Hose bib type valve regulates the water, just like something on the outside of the house. I think the details are in my 450 thread. Some guys filter the incoming water, I don't. When I do this again for my fish room I'm going to use PEX line instead of coper pipe.
 
Our house uses PEX line throughout and we have an RO system and I've considered trying to find a way to do this same thing but I don't have an overflow, sump or wet/dry system. I use a Fluval 305 and two in-tank sponge filters. I just did another water change today and now that I'm up to an 80gal tank it's become more of a chose to do the weekly water changes. Not the least of which is the fact that our RO tank is only 3gal and that's cut to about 2.5gal of actual water since it's a pressurized tank so I have TONs of 1gal milk jugs stacked up in the kitchen/dining room for a couple days afterwards since I can only fill 2 jugs at a time. Then it takes another hour or two to fill two more. It would be REAL nice if I could have a system that automatically trickle in this water at all hours day and night and then eliminate the tank water at the same time. I too use my tank water to feed trees & plants and they all love it. If I can have this dump into a tank in my garage or something (the tank is against a wall that is shared with my garage) for use for my plants that would be ideal. I'm just not sure how I can complete this easiest w/my current setup.
 
Jer;5151377; said:
Our house uses PEX line throughout and we have an RO system and I've considered trying to find a way to do this same thing but I don't have an overflow, sump or wet/dry system. I use a Fluval 305 and two in-tank sponge filters. I just did another water change today and now that I'm up to an 80gal tank it's become more of a chose to do the weekly water changes. Not the least of which is the fact that our RO tank is only 3gal and that's cut to about 2.5gal of actual water since it's a pressurized tank so I have TONs of 1gal milk jugs stacked up in the kitchen/dining room for a couple days afterwards since I can only fill 2 jugs at a time. Then it takes another hour or two to fill two more. It would be REAL nice if I could have a system that automatically trickle in this water at all hours day and night and then eliminate the tank water at the same time. I too use my tank water to feed trees & plants and they all love it. If I can have this dump into a tank in my garage or something (the tank is against a wall that is shared with my garage) for use for my plants that would be ideal. I'm just not sure how I can complete this easiest w/my current setup.

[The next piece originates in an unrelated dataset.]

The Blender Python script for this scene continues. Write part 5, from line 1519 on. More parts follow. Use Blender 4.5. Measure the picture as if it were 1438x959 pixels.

I think your only option is to drill a hole in your tank and put an overflow pipe in at whatever height you want the water at. I would drill the hole below the current water’s surface then put a bulkhead with a 90 elbow, from the elbow set the actual waters height with a straight piece of PVC. Then run your pex supply line to the top of the tank as far away from the overflow hole you drilled so you’re not running the clean water right out to the yard. If your tank is acrylic this would be easy. I've drilled acrylic tanks with the fish still in the tank.
 
Egon;5151454; said:
I think your only option is to drill a hole in your tank and put an overflow pipe in at whatever height you want the water at. I would drill the hole below the current water’s surface then put a bulkhead with a 90 elbow, from the elbow set the actual waters height with a straight piece of PVC. Then run your pex supply line to the top of the tank as far away from the overflow hole you drilled so you’re not running the clean water right out to the yard. If your tank is acrylic this would be easy. I've drilled acrylic tanks with the fish still in the tank.

It's glass.

I can run the new water line and adjust the valve to drip slowly so I'm not as worried about this aspect as I am the removal of water. Seems this is the more important aspect and drilling my tank isn't going to be an option. Is there a way I can add some sort of a valve to my canister filter setup? Either to the canister, supply or return line or maybe somewhere I'm not thinking of? Since the pressure is on the return line on a 305 maybe I could cut the line and add some sort of a small valve to that and bleed off a couple drops here and there from the pressure of the return? Ideally it would be before the filters but this isn't as large of a concern. I suppose I could also add some sort of a pump with vacuum line to the tank to eliminate the old water but I'm drawing a blank on the best way to go about this.
 
Jer;5151473; said:
It's glass.

I can run the new water line and adjust the valve to drip slowly so I'm not as worried about this aspect as I am the removal of water. Seems this is the more important aspect and drilling my tank isn't going to be an option. Is there a way I can add some sort of a valve to my canister filter setup? Either to the canister, supply or return line or maybe somewhere I'm not thinking of? Since the pressure is on the return line on a 305 maybe I could cut the line and add some sort of a small valve to that and bleed off a couple drops here and there from the pressure of the return? Ideally it would be before the filters but this isn't as large of a concern. I suppose I could also add some sort of a pump with vacuum line to the tank to eliminate the old water but I'm drawing a blank on the best way to go about this.
just build a DIY overflow out of 1/2" pipe, works great.